The rationale was that simply bringing a first-time fund to market, even from a group within a large sovereign fund, would come with the challenges of raising a debut pool. Instead, through the secondary process, Ardian bought a chunk of the sovereign fund’s portfolio, syndicating a portion of it out to its own LPs, Benedetti said.

This gave the team from the sovereign fund exposure to Ardian’s LPs, Benedetti said. If the team from the sovereign fund can execute on its strategy and deliver strong returns on the portfolio over the next two or three years, the team can potentially approach those same LPs on raising a fund, Benedetti said.

“That’s a much stronger position to kick off a third-party fund management business,” Benedetti said.

The large side of the secondary market is more active than ever, Colas said. “So far, this year has been the most active we’ve ever been closing new deals and even seeing new deals we didn’t participate in,” Colas said. “We expect it to be a record year for activity.”

These bigger deals also include high-profile GPs trying to deliver liquidity to investors in older funds.

Warburg Pincus completed an innovative strip sale of Asia assets out of its Fund XI last year, and this year TH Lee, Providence Equity and New Enterprise Associates are either pursuing or considering secondary processes.

Independent sponsors

One of the newer trends in the market is secondaries firms working with independent sponsors on delivering liquidity to older investors.

One recent process involved fundless sponsor Argonne Capital Group, which bundled six portfolio companies into a special-purpose vehicle, enabling original investors in the deals to cash out or roll their interests forward.

New investors led by Deutsche Bank spinout Glendower Capital, and including GCM Grosvenor, Hamilton Lane and Strategic Partners, invested about $530 million into the deal.

Argonne used the proceeds for various things like recapitalizing debt on some of the companies and providing growth capital for others.

Firms that operate on a deal-by-deal basis, like Argonne, generally tap a group of select investors to put up capital for each transaction. Independent sponsors can spend years investing deal by deal, building a portfolio and track record that they may eventually use to launch a blind-pool fund.

This type of transaction is a way to provide the sponsor with an exit for its investments and deliver liquidity to original investors, according to a person with knowledge of the deal.

It also enables the independent sponsor to stay in control of the asset and not sell to an external buyer like a PE firm. A PE buyer would either take over the asset completely or buy an interest that would dilute the independent sponsor’s control.

“If the independent sponsor really believes in the value of the company and thinks they can drive value for the next five or six years, there’s no reason they should sell to a PE sponsor,” said Holcombe Green, head of Lazard’s secondaries advisory group, which advised Argonne on the transaction.

“The incoming PE sponsor could have a very different vision for the company.”

Single assets

Another type of deal on the rise in the secondaries market involves a single asset or a few assets.

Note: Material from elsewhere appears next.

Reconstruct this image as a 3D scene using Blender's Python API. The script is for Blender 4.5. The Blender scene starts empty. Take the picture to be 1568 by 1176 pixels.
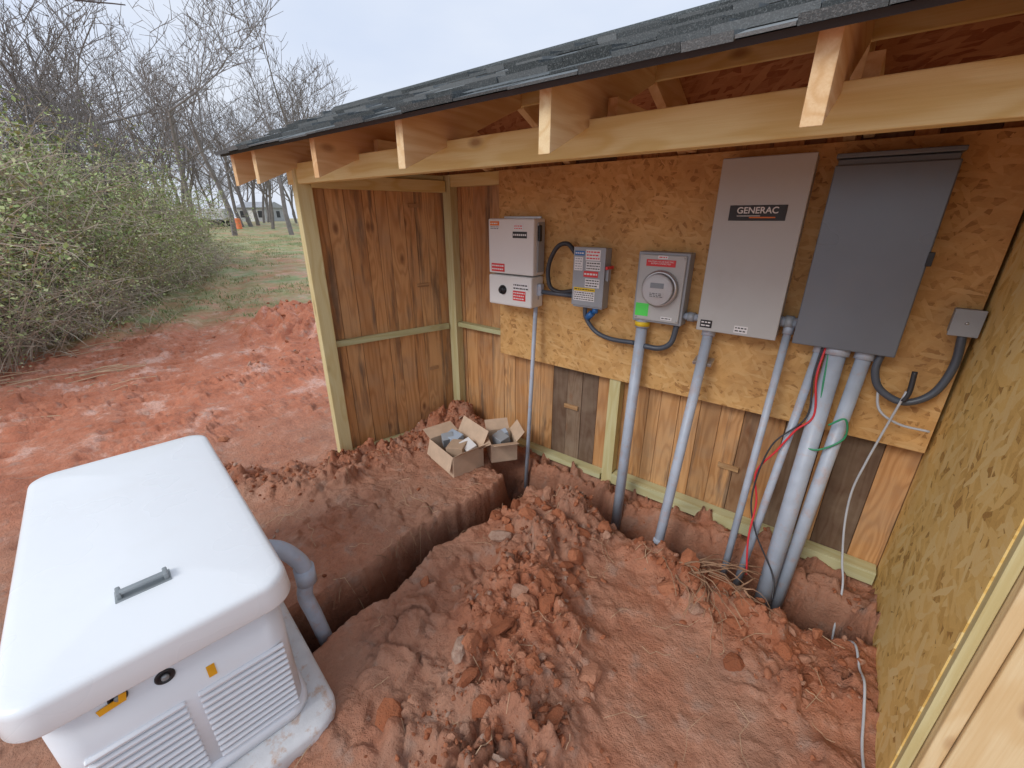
import bpy, bmesh, math, random
import numpy as np
from mathutils import Vector, Matrix, Euler
R = random.Random(7)
rad = math.radians
scene = bpy.context.scene
COL = scene.collection

# ------------------------------------------------------------------ materials
class N:
    def __init__(s, name):
        s.m = bpy.data.materials.new(name); s.m.use_nodes = True
        s.t = s.m.node_tree; s.b = s.t.nodes["Principled BSDF"]
    def n(s, typ, ins=None, **kw):
        nd = s.t.nodes.new(typ)
        for k, v in kw.items(): setattr(nd, k, v)
        if ins:
            for k, v in ins.items(): s.put(nd.inputs[k], v)
        return nd
    def put(s, sock, v):
        if isinstance(v, bpy.types.NodeSocket): s.t.links.new(v, sock)
        elif isinstance(v, bpy.types.Node): s.t.links.new(v.outputs[0], sock)
        else: sock.default_value = v
    def math(s, op, a, b=0.0, c=0.0, clamp=False):
        return s.n('ShaderNodeMath', {0: a, 1: b, 2: c}, operation=op, use_clamp=clamp).outputs[0]
    def vmul(s, a, b): return s.n('ShaderNodeVectorMath', {0: a, 1: b}, operation='MULTIPLY').outputs[0]
    def vadd(s, a, b): return s.n('ShaderNodeVectorMath', {0: a, 1: b}, operation='ADD').outputs[0]
    def noise(s, vec, scale, detail=3, rough=.5, dist=0):
        return s.n('ShaderNodeTexNoise', {'Vector': vec, 'Scale': scale, 'Detail': detail, 'Roughness': rough, 'Distortion': dist}).outputs[0]
    def vor(s, vec, scale, out='Distance', feat='F1'):
        return s.n('ShaderNodeTexVoronoi', {'Vector': vec, 'Scale': scale}, feature=feat).outputs[out]
    def ramp(s, fac, stops, interp='LINEAR'):
        nd = s.n('ShaderNodeValToRGB', {0: fac}); cr = nd.color_ramp; cr.interpolation = interp
        while len(cr.elements) < len(stops): cr.elements.new(.5)
        for e, (p, c) in zip(cr.elements, stops):
            e.position = p; e.color = (c[0], c[1], c[2], 1) if not isinstance(c, (int, float)) else (c, c, c, 1)
        return nd.outputs[0]
    def mr(s, v, a, b, c=0., d=1.):
        return s.n('ShaderNodeMapRange', {0: v, 1: a, 2: b, 3: c, 4: d}).outputs[0]
    def mix(s, f, a, b, mode='MIX'):
        nd = s.n('ShaderNodeMix', data_type='RGBA', blend_type=mode)
        s.put(nd.inputs[0], f)
        for i, v in ((6, a), (7, b)):
            if isinstance(v, (tuple, list)) and len(v) == 3: v = (*v, 1)
            s.put(nd.inputs[i], v)
        return nd.outputs[2]
    def bump(s, h, strength=.3, dist=.01):
        s.put(s.b.inputs['Normal'], s.n('ShaderNodeBump', {'Strength': strength, 'Distance': dist, 'Height': h}))
    def col(s, v):
        if isinstance(v, (tuple, list)) and len(v) == 3: v = (*v, 1)
        s.put(s.b.inputs['Base Color'], v)
    def rough(s, v): s.put(s.b.inputs['Roughness'], v)
    def obj(s): return s.n('ShaderNodeTexCoord').outputs['Object']
    def geo(s): return s.n('ShaderNodeNewGeometry').outputs['Position']

def m_plain(name, c, rough=.5, metal=0., var=.12, scale=6., bump=0., bs=60, dirt=None, spec=.5):
    k = N(name); v = k.obj()
    n1 = k.noise(v, scale, 3, .6)
    f = k.mr(n1, .3, .7, 1 - var, 1 + var)
    cc = k.mix(1., c, k.n('ShaderNodeCombineXYZ', {0: f, 1: f, 2: f}).outputs[0], 'MULTIPLY')
    if dirt:
        d = k.mr(k.noise(v, scale * 1.7, 5, .7), .52, .72, 0, dirt[1])
        cc = k.mix(d, cc, dirt[0])
    k.col(cc); k.b.inputs['Metallic'].default_value = metal
    k.rough(k.mr(n1, .3, .7, max(0, rough - .08), min(1, rough + .1)))
    k.b.inputs['Specular IOR Level'].default_value = spec
    if bump: k.bump(k.noise(v, bs, 4, .6), bump, .004)
    return k.m

def m_wood(name, stops, axis, ring=.32, knot=1.0, knotcol=(.20, .08, .03), weather=0., rough=.75, freq=62., tint=(.60, .46, .32)):
    k = N(name); v = k.obj()
    r = k.n('ShaderNodeObjectInfo').outputs['Random']
    off = k.n('ShaderNodeCombineXYZ', {0: k.math('MULTIPLY', r, 37.3), 1: k.math('MULTIPLY', r, 91.7), 2: k.math('MULTIPLY', r, 53.1)}).outputs[0]
    v = k.vadd(v, off)
    sc = [7., 7., 7.]; sc[axis] = .7
    fs = [160., 160., 160.]; fs[axis] = 4.
    ks = [5.5, 5.5, 5.5]; ks[axis] = 2.6
    kd = k.vor(k.vmul(v, tuple(ks)), 1.)
    km = k.mr(kd, .05, .15, 1, 0)
    km2 = k.mr(kd, .04, .42, 1, 0)
    n1 = k.noise(k.vmul(v, tuple(sc)), 1., 2, .5)
    n1 = k.math('ADD', n1, k.math('MULTIPLY', km2, .13 * knot))
    rg = k.math('MULTIPLY_ADD', k.math('SINE', k.math('MULTIPLY', n1, freq)), .5, .5)
    rg = k.math('POWER', rg, 1.6)
    fib = k.noise(k.vmul(v, tuple(fs)), 1., 3, .6)
    base = k.ramp(r, stops, 'LINEAR')
    dark = k.mix(1., base, tint, 'MULTIPLY')
    c = k.mix(k.math('MULTIPLY', rg, ring * 1.6, clamp=True), base, dark)
    c = k.mix(k.mr(fib, .35, .75, 0, .35), c, dark)
    if knot > 0: c = k.mix(k.math('MULTIPLY', km, .85 * min(1, knot)), c, knotcol)
    if weather:
        ws = [9., 9., 9.]; ws[axis] = .8
        w = k.mr(k.noise(k.vmul(v, tuple(ws)), 1., 5, .65), .54, .66, 0, weather)
        c = k.mix(w, c, (.13, .08, .05))
        g = k.mr(k.noise(v, 4., 4, .6), .45, .75, 0, weather * .45)
        c = k.mix(g, c, (.38, .30, .21))
    k.col(c); k.rough(rough)
    k.bump(fib, .35, .003)
    return k.m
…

Hellman & Friedman worked on this type of deal earlier this year, seeking to allow investors in its 2007 Fund VI to cash out their interests in a single investment called Kronos Inc, while allowing the firm to hold the investment longer.

It’s not clear if the deal reached final close. Patrick Clifford, a spokesman for Hellman, did not respond to a request for comment.

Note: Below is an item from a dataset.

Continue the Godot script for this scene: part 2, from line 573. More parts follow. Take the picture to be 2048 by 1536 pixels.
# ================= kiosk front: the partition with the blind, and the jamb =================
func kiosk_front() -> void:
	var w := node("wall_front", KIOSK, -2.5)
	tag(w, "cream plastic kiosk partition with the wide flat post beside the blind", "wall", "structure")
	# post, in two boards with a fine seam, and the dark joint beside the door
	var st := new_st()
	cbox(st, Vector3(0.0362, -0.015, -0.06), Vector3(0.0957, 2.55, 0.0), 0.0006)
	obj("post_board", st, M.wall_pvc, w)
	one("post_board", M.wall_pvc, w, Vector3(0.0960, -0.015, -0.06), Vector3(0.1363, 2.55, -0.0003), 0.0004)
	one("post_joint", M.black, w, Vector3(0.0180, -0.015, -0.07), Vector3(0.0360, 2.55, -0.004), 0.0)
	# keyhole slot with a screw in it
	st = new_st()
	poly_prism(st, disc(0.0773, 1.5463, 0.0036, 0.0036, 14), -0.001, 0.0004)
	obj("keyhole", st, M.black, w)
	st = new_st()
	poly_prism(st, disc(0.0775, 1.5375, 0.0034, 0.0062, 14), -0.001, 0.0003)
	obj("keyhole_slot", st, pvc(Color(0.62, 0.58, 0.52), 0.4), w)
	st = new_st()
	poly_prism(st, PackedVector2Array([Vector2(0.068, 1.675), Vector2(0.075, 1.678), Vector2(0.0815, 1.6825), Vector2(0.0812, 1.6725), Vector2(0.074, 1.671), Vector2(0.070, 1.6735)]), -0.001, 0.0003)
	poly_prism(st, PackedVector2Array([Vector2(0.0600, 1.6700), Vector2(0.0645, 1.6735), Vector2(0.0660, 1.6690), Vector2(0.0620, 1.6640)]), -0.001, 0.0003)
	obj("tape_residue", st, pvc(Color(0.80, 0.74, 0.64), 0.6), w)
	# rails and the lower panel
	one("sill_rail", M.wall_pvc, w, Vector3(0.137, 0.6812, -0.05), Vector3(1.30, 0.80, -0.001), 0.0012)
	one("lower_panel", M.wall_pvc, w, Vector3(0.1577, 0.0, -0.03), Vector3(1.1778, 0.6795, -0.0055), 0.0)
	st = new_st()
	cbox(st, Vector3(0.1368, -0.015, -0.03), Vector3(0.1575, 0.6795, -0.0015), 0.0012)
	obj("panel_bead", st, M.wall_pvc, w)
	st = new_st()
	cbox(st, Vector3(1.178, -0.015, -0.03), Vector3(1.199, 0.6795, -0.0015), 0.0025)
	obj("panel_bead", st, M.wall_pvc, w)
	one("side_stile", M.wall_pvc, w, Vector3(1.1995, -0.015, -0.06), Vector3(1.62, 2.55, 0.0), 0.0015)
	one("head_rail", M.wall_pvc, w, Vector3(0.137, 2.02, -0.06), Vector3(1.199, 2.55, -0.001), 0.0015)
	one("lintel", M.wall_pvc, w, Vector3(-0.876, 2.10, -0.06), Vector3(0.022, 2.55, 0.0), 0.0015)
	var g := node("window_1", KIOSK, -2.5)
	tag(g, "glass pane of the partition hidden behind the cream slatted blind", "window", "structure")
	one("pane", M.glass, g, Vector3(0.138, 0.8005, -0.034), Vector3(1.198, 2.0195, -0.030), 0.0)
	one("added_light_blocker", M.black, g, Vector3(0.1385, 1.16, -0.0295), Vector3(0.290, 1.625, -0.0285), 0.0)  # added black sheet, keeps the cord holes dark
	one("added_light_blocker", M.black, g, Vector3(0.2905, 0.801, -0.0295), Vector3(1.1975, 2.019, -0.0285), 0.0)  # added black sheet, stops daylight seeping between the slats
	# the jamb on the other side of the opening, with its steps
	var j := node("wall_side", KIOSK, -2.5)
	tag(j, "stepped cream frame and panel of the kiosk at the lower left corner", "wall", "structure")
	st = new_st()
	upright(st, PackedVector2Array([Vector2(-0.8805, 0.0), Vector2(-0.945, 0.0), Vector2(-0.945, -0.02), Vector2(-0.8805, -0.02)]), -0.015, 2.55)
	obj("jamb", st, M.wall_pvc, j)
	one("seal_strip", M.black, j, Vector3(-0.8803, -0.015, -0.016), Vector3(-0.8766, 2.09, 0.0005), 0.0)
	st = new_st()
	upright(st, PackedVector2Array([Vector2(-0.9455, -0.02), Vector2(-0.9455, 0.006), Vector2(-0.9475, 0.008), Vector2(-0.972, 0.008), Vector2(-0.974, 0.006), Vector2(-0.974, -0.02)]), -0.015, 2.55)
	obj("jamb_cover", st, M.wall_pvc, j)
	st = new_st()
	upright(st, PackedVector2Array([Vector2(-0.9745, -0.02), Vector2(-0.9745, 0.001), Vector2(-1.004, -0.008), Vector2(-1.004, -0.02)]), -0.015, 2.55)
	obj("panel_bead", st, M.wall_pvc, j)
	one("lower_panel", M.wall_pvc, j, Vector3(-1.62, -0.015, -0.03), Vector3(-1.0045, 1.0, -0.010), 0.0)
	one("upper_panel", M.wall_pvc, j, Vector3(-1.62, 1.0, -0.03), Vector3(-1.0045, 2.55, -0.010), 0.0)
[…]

Under the deal, Hellman would move Kronos, a cloud-based HR-software provider, out of Fund VI into an SPV. Fund VI closed on $8.4 billion in 2007.

Hellman alongside JMI Equity took Kronos private in a $1.8 billion transaction in 2007.

An investor group was lined up to buy out LPs that chose to sell interests in the company. That investor group included Blackstone Group and Hellman’s Fund VIII, a $10.9 billion pool closed in 2014. Blackstone already had a stake in Kronos, which it acquired along with GIC in a $750 million deal in 2014.

The deal needed approval from both funds’ LP committees and two fairness opinions to avoid conflicts involved with the newer fund buying a company from the older fund.

Single-asset deals that involve moving a last remaining portfolio company out of an older fund enable a GP to close the fund and hold a company for longer if necessary. They also enable LPs to reinvest in the asset if they want to stick with the investment, according to Rodney Reid, a managing director at Evercore.

“It’s not uncommon, particularly nowadays, for GPs to contemplate these types of structures, particularly with an asset that has done well and it still has very clear runway for additional value,” Reid said.

Evercore this year worked on a concentrated-asset deal involving oil-and gas-focused PE firm Lime Rock.

The firm is moving assets including a company called Crownrock out of its fourth fund into an SPV, giving Fund IV investors the option to cash out of their exposure to the company or roll their interests forward. Crownrock represents most of the value in Fund IV, sources previously told Buyouts. That deal is approaching final close, a source said.

Concentrated-asset deals are relatively new and are partly a function of secondary buyers raising larger funds, allowing them to cut bigger checks for exposure to single assets, according to Eric Albertson, senior investment director with Aberdeen Standard Investments.

“There wasn’t as much of a market for secondary groups to take on that single line item risk,” Albertson said. “Given how big some secondary firms have become, they can write a bigger check that can absorb from a diversification perspective a single [asset].”

Several such deals of significance are in the market this year. Single-asset deals come with more risk because everything hinges on one investment, said a buyer in the market.

“It ends up being one, two, three assets driving returns rather than 10,” the source said.